My husband was especially resourcful in how he tackled this news.

“You’ve got to charge me for an hour right?” he asked the repairman.

Rob made him a cup of coffee, pulled out the laptop at the kitchen table and had the repairman buy third washing machine. Without regards to price, but finding us something that we will never have to fix again.

This wonderful repairman navigated us to the best vendor, the best machine and told us what to look for if we didn’t choose that machine. We “comp shopped” around to other vendors, and he was right. (Who would know a washer better than he?).

We’ve now had the “new” machine two years and we love it. It runs smoothly, cleans well, and saves us a fortune on detergent and water because it’s a front-loader. Our energy bills are smaller too.

That’s not all–the repairman took a look at our dryer and told us what parts would wear out next and told us how much they would cost to fix. It turns out the main belt in the dryer was just about to go (hence the squeaking). The cost of another service call and the belt would have been the same as “adding on” a dryer to our planned order for the replacement washer.

Rob also got opinions on the dishwasher we knew was on borrowed time. We saved up another year and bought the recommended Bosch dishwasher and couldn’t be happier.

Three new appliances, and one consultation with a professional.

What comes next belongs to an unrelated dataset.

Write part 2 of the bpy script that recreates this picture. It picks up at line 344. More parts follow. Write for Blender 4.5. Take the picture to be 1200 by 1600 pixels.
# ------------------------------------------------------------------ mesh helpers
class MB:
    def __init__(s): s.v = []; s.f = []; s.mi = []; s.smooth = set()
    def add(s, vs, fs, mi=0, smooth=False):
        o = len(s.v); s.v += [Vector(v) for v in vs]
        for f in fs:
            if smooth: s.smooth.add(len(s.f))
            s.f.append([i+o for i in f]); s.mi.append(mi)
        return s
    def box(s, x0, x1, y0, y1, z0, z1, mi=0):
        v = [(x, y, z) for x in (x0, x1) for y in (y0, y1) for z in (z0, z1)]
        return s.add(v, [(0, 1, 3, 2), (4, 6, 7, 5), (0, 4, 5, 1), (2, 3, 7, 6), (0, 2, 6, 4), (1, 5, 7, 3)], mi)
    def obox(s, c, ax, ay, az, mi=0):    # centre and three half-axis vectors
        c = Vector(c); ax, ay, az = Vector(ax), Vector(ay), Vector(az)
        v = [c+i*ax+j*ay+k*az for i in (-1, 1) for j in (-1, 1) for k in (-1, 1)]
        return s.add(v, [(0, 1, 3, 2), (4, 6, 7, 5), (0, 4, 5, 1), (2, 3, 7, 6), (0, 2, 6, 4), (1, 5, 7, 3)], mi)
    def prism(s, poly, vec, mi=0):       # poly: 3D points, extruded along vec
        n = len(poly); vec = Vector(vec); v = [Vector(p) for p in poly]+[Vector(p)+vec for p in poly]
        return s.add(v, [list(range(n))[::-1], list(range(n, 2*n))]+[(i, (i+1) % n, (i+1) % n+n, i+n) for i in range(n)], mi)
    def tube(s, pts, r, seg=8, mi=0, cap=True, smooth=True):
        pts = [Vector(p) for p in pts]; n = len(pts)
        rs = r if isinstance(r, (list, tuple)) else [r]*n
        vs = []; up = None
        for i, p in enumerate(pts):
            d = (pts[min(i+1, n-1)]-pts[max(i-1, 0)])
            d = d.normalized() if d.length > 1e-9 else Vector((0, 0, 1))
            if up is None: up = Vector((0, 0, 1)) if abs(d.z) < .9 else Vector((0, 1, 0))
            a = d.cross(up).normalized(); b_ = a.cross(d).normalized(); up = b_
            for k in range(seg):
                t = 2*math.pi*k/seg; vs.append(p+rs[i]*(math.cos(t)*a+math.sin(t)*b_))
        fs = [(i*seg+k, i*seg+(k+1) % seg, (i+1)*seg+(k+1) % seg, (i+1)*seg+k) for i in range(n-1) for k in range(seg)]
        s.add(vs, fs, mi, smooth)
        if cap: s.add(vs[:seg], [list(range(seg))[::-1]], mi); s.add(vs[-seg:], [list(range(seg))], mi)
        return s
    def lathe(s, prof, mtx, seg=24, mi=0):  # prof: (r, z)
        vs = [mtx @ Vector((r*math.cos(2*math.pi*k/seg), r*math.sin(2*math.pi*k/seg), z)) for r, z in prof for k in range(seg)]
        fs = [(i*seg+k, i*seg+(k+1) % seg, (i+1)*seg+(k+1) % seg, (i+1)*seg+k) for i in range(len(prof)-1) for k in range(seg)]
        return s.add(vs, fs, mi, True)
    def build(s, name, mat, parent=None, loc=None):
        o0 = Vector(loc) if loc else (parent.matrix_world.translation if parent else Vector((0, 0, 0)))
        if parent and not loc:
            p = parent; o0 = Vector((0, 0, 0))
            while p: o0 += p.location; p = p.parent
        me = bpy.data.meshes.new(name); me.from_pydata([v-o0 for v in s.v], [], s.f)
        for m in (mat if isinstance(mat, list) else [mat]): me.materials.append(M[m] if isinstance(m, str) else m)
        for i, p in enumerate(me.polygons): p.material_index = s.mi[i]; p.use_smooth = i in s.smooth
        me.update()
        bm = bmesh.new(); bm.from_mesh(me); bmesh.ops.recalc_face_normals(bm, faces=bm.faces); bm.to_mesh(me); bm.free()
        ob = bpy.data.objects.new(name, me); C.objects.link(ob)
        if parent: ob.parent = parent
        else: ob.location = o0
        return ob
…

By the way–none of the three new appliances have ever required repairs. All came with excellent warantees, and all are kid-friendly.

  • Expat Finance

    What a brillant idea – I never would have thought of actually asking the repair guy to help you choose a replacement machine! It’s so simple, but I’ve never thought of it before – thanks for the tip.

  • JessicaW

    Thanks Expat for your comment. This blog is fairly new so please let us know if you can think of any improvements that can be made. We’re totally thrilled with our new washer–and since it’s a front-loader, it looks far too small. I never would have bought it myself considering how many loads of wash we do. Turns out, it’s exactly right for our family! (Also, since our “tween” daughter is responsible for doing her own wash, this machine has a wonderful feature–a buzzer that tells when it’s overweight. It won’t start a load that’s too heavy! This was the likely cause of death for our last machine).